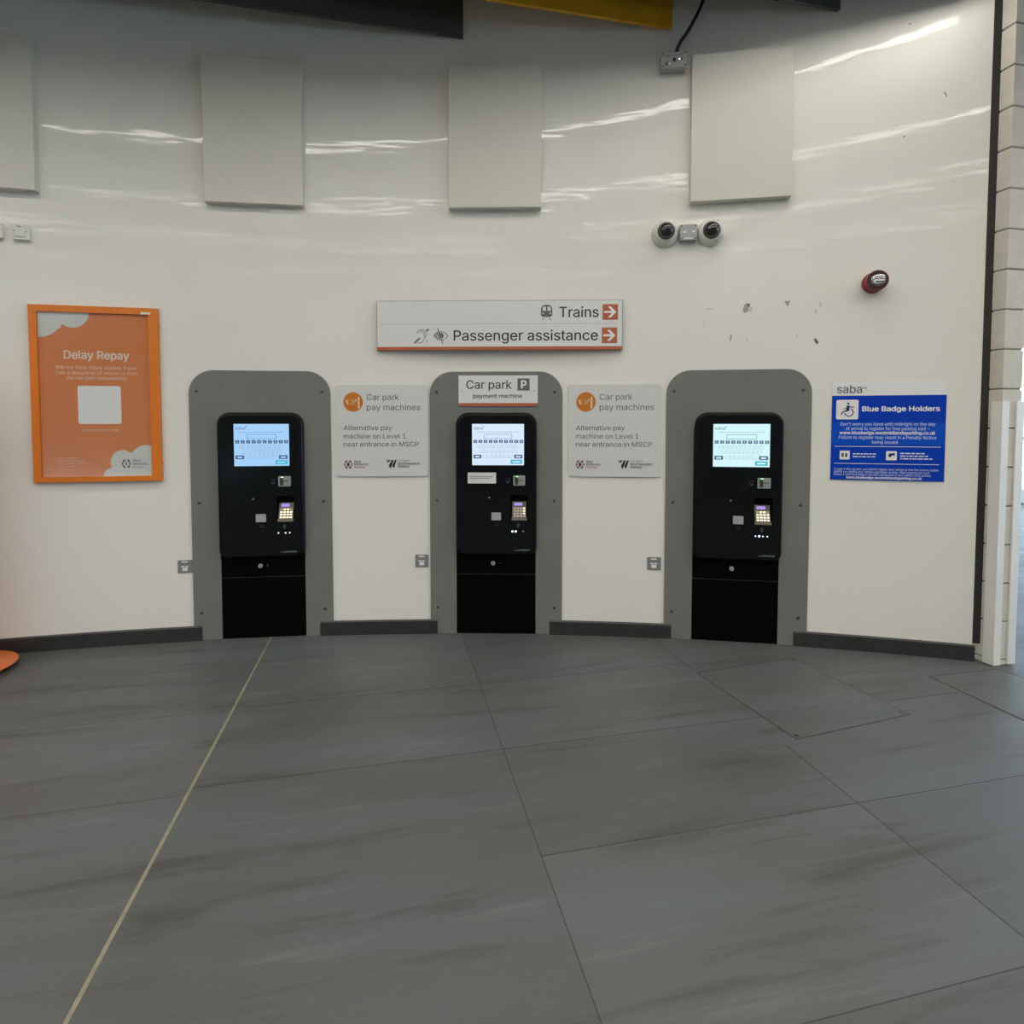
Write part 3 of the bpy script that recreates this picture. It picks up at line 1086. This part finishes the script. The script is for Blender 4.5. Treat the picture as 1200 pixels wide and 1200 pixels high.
for px, pz in ((1108.5, 51.5), (1105.5, 153.5)):
    m1 = MB()
    m1.rect(X(px - 33.5), Z(pz + 34), X(px + 33.5), Z(pz - 34), y, M['rust'])
    ar = m1.build('arrow_tile', t)
    m1 = MB()
    k = 1.0
    pts = [(-27, -4.5), (7, -4.5), (-11, -24), (2, -24), (26, 0), (2, 24), (-11, 24), (7, 4.5), (-27, 4.5)]
    m1.flat([(X(px + a), Z(pz + b)) for a, b in pts], y - 0.0006, M['white'])
    m1.build('arrow', ar)
m1 = MB()                                                      # train pictogram
G = M['icon_grey']
m1.flat(rr(X(805), Z(72), X(855), Z(19), (0.016, 0.016, 0.026, 0.026), 6), y, G)
m1.flat(rr(X(812.5), Z(45), X(827), Z(27), (0.003, 0.003, 0.003, 0.008), 4), y - 0.0006, M['sign'])
m1.flat(rr(X(834), Z(45), X(848), Z(27), (0.003, 0.003, 0.008, 0.003), 4), y - 0.0006, M['sign'])
m1.disc(X(815), Z(56), 0.0048, y - 0.0006, M['sign'], 12)
m1.disc(X(846), Z(56), 0.0048, y - 0.0006, M['sign'], 12)
m1.stroke([(X(818), Z(77)), (X(810), Z(86))], 0.0045, y, G)
m1.stroke([(X(842), Z(77)), (X(850), Z(86))], 0.0045, y, G)
m1.build('train_pictogram', t)
# hearing-loop and eye pictograms (measured on a finer grid: 3.2 units of it to one unit of the sign)
XX = lambda a: X(187.5 + a / 3.2)
ZZ = lambda b: Z((b - 160) / 3.2 + 120)
m1 = MB()
ear = [(225, 235), (228, 210), (245, 188), (275, 178), (308, 180), (337, 198), (352, 228), (352, 262), (338, 295), (318, 318), (306, 345), (285, 362), (255, 366), (240, 360)]
m1.stroke([(XX(a), ZZ(b)) for a, b in ear], 0.0042, y, G)
ear2 = [(250, 225), (262, 208), (285, 202), (310, 208), (326, 230), (330, 255), (318, 285)]
m1.stroke([(XX(a), ZZ(b)) for a, b in ear2], 0.0036, y, G)
m1.stroke([(XX(188), ZZ(368)), (XX(262), ZZ(294))], 0.011, y, G)
m1.stroke([(XX(357), ZZ(197)), (XX(388), ZZ(170))], 0.011, y, G)
m1.text('T', XX(348), XX(386), ZZ(370), 0.019, y, M['red_logo'], 0.0)
m1.build('hearing_loop_pictogram', t)
m1 = MB()
eye = [(458, 268), (480, 238), (515, 212), (560, 205), (605, 215), (640, 240), (660, 270), (640, 295), (605, 318), (575, 325)]
m1.stroke([(XX(a), ZZ(b)) for a, b in eye], 0.0045, y, G)
for a0, b0, a1, b1 in ((470, 258, 490, 300), (488, 240, 520, 325), (508, 225, 548, 332), (530, 225, 560, 310)):
    m1.stroke([(XX(a0), ZZ(b0)), (XX(a1), ZZ(b1))], 0.0058, y, G)
m1.flat([(XX(545), ZZ(222)), (XX(580), ZZ(225)), (XX(603), ZZ(250)), (XX(600), ZZ(285)), (XX(578), ZZ(305))], y - 0.0003, G)
m1.stroke([(XX(518), ZZ(162)), (XX(590), ZZ(375))], 0.0062, y - 0.0003, G)
m1.build('eye_pictogram', t)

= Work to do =
Print the complete listing exactly, apart from any pictures.

= The reply =
Write part 3 of the bpy script that recreates this picture. It picks up at line 1086. This part finishes the script. The script is for Blender 4.5. Treat the picture as 1200 pixels wide and 1200 pixels high.
for px, pz in ((1108.5, 51.5), (1105.5, 153.5)):
    m1 = MB()
    m1.rect(X(px - 33.5), Z(pz + 34), X(px + 33.5), Z(pz - 34), y, M['rust'])
    ar = m1.build('arrow_tile', t)
    m1 = MB()
    k = 1.0
    pts = [(-27, -4.5), (7, -4.5), (-11, -24), (2, -24), (26, 0), (2, 24), (-11, 24), (7, 4.5), (-27, 4.5)]
    m1.flat([(X(px + a), Z(pz + b)) for a, b in pts], y - 0.0006, M['white'])
    m1.build('arrow', ar)
m1 = MB()                                                      # train pictogram
G = M['icon_grey']
m1.flat(rr(X(805), Z(72), X(855), Z(19), (0.016, 0.016, 0.026, 0.026), 6), y, G)
m1.flat(rr(X(812.5), Z(45), X(827), Z(27), (0.003, 0.003, 0.003, 0.008), 4), y - 0.0006, M['sign'])
m1.flat(rr(X(834), Z(45), X(848), Z(27), (0.003, 0.003, 0.008, 0.003), 4), y - 0.0006, M['sign'])
m1.disc(X(815), Z(56), 0.0048, y - 0.0006, M['sign'], 12)
m1.disc(X(846), Z(56), 0.0048, y - 0.0006, M['sign'], 12)
m1.stroke([(X(818), Z(77)), (X(810), Z(86))], 0.0045, y, G)
m1.stroke([(X(842), Z(77)), (X(850), Z(86))], 0.0045, y, G)
m1.build('train_pictogram', t)
# hearing-loop and eye pictograms (measured on a finer grid: 3.2 units of it to one unit of the sign)
XX = lambda a: X(187.5 + a / 3.2)
ZZ = lambda b: Z((b - 160) / 3.2 + 120)
m1 = MB()
ear = [(225, 235), (228, 210), (245, 188), (275, 178), (308, 180), (337, 198), (352, 228), (352, 262), (338, 295), (318, 318), (306, 345), (285, 362), (255, 366), (240, 360)]
m1.stroke([(XX(a), ZZ(b)) for a, b in ear], 0.0042, y, G)
ear2 = [(250, 225), (262, 208), (285, 202), (310, 208), (326, 230), (330, 255), (318, 285)]
m1.stroke([(XX(a), ZZ(b)) for a, b in ear2], 0.0036, y, G)
m1.stroke([(XX(188), ZZ(368)), (XX(262), ZZ(294))], 0.011, y, G)
m1.stroke([(XX(357), ZZ(197)), (XX(388), ZZ(170))], 0.011, y, G)
m1.text('T', XX(348), XX(386), ZZ(370), 0.019, y, M['red_logo'], 0.0)
m1.build('hearing_loop_pictogram', t)
m1 = MB()
eye = [(458, 268), (480, 238), (515, 212), (560, 205), (605, 215), (640, 240), (660, 270), (640, 295), (605, 318), (575, 325)]
m1.stroke([(XX(a), ZZ(b)) for a, b in eye], 0.0045, y, G)
for a0, b0, a1, b1 in ((470, 258, 490, 300), (488, 240, 520, 325), (508, 225, 548, 332), (530, 225, 560, 310)):
    m1.stroke([(XX(a0), ZZ(b0)), (XX(a1), ZZ(b1))], 0.0058, y, G)
m1.flat([(XX(545), ZZ(222)), (XX(580), ZZ(225)), (XX(603), ZZ(250)), (XX(600), ZZ(285)), (XX(578), ZZ(305))], y - 0.0003, G)
m1.stroke([(XX(518), ZZ(162)), (XX(590), ZZ(375))], 0.0062, y - 0.0003, G)
m1.build('eye_pictogram', t)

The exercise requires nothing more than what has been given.